Vins fins et troubles de l’appréciation
Commercial intervenant au service de la maison de négoce bourguignonne, un Haut-Marnais a-t-il détourné près de 3 000 bouteilles de vins de soif et autres grands crus ? Confronté à diverses incertitudes, le tribunal a ordonné un supplément d’information. Explications…
«A écouter mon ancien employeur, j’aurais bu 2 900 bouteilles en l’espace d’un an…» Léopold Lajeunesse souffrirait pour ainsi dire d’une fichue gueule de bois. Ancien voyageur, représentant et placier multicartes intervenant au profit de différentes sociétés, le Haut-Marnais aura connu mille et un déboires ces dernières années. Cultivant une «passion» pour le vin, l’homme pensait faire du divin breuvage son activité principale en collaborant avec une maison de négoce bourguignonne.
Longue de quelques mois, l’expérience aura débouché sur le licenciement pour faute grave de Léopold Lajeunesse. Engagé dans un combat devant le conseil des prud’hommes, le VRP aurait détourné 2 914 bouteilles dont quelques gamines de grands crus. La maison Tramier aura également dénoncé le détournement de chèques remis par des clients au VRP.
«Traçabilité des commandes»
D’une apparence limpide, le dossier n’aura pas tardé à souffrir des faiblesses d’une enquête sans tanin, «lacunes» regrettées par le procureur Amouret. Porté à bonne température, Maître Grosjean pouvait servir à discrétion diverses failles afin d’asseoir les objections de son client. Léopold Lajeunesse assurait ainsi avoir livré 1 500 bouteilles à un commerçant langrois. L’homme n’aura jamais été interrogé comme le regrettera le juge Thil. Me Grosjean mettait également en avant la structure volatile de la gestion des stocks de la société de négoce. «La traçabilité des commandes pose clairement question, martelait l’avocat. Aucune preuve de la réception des livraisons à mon client ne figure au dossier, toute livraison doit faire l’objet de la signature d’un document, mais aucun élément ne figure au dossier !»
«Abus de confiance»
Les débats gagnaient en astringence à l’écoute des arguments fermentés présentés par Me Mathieu. «Dénoncer les lacunes de l’enquête est une chose, mais nous sommes ici pour répondre à une question. Monsieur Lajeunesse s’est-il rendu coupable d’un abus de confiance ? La maison de négoce que je représente compte une trentaine de commerciaux et un bilan des commandes, du chiffre d’affaires et des stocks est effectué toutes les semaines avec chaque commercial, soulignait l’avocat. Monsieur n’a pas respecté la règle du jeu dès le départ comme le prouvent des mises en demeure adressées à monsieur. La livraison de 1 500 bouteilles évoquée par la défense ne suffit pas, près de 3 000 bouteilles ont été livrées et ces commandes n’ont pas été réglées. Aussi lacunaire soit-elle, l’enquête est suffisante !»
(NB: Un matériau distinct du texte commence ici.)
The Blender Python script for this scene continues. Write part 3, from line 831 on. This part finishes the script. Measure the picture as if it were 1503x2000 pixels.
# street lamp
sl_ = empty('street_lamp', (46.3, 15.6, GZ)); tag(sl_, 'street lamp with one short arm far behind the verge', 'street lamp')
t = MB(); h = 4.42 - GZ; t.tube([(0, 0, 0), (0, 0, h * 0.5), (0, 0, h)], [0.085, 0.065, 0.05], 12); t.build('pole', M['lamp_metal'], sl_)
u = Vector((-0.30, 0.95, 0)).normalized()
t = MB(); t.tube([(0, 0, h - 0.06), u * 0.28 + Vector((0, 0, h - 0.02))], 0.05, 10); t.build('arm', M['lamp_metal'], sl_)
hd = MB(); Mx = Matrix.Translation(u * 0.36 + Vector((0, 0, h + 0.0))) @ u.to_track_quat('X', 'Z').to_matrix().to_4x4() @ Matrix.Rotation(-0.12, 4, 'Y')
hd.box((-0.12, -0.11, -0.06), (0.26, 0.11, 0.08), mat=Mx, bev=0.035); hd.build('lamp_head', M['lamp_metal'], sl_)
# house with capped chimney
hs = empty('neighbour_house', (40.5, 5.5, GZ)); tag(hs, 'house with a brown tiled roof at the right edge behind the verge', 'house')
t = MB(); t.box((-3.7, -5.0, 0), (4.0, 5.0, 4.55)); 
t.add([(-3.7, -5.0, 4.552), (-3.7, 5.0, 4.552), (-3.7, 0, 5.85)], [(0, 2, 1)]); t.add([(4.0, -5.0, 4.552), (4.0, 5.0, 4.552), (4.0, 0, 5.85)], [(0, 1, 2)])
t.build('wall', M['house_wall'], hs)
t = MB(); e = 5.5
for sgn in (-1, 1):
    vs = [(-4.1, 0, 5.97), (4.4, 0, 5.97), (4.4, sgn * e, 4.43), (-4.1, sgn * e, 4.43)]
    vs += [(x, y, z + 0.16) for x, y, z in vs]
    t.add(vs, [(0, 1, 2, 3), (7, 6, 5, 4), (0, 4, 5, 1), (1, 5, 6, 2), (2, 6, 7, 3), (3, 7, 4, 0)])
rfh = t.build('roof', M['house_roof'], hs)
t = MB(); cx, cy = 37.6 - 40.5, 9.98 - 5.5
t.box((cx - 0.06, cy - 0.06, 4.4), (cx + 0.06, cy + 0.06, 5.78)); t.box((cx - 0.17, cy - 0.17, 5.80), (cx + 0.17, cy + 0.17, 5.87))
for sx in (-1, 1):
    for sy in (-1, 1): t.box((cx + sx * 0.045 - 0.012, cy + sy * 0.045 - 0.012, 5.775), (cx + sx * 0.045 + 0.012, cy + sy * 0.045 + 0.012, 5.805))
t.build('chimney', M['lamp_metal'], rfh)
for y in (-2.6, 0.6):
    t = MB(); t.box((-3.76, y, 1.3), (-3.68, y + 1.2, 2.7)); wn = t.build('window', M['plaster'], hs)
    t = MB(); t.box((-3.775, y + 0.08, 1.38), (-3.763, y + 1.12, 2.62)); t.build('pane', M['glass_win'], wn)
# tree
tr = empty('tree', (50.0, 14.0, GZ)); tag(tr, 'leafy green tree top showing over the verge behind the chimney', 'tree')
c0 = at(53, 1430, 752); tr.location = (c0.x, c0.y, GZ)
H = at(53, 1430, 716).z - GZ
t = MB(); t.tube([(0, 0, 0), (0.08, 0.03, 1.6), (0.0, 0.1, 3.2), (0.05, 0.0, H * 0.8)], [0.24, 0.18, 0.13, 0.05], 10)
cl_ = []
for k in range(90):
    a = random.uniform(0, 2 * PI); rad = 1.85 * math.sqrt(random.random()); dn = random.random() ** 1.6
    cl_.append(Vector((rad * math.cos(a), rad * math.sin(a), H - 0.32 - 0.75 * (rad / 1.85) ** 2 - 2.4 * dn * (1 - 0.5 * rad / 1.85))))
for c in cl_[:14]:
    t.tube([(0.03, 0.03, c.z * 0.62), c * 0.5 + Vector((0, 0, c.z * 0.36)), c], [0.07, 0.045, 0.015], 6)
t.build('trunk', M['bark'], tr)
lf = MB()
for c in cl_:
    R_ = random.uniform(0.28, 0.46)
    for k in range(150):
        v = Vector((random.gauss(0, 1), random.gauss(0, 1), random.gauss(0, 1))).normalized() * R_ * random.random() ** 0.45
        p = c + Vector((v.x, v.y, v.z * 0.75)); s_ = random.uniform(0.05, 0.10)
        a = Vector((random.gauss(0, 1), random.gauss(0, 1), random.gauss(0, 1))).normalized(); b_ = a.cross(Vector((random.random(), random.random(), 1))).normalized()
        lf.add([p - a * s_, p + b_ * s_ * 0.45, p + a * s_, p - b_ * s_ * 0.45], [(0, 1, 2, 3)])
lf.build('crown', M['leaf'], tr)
La maturité de Me Mathieu n’entamait pas la position du ministère public. «Des éléments à charge sont présentés, mais ce dossier n’est pas en mesure d’être jugé», soulignait le procureur Amouret. Le juge Thil fermait le ban en ordonnant un supplément d’information. Le dossier sera présenté devant le tribunal correctionnel le 21 janvier prochain au terme d’une bénéfique décantation.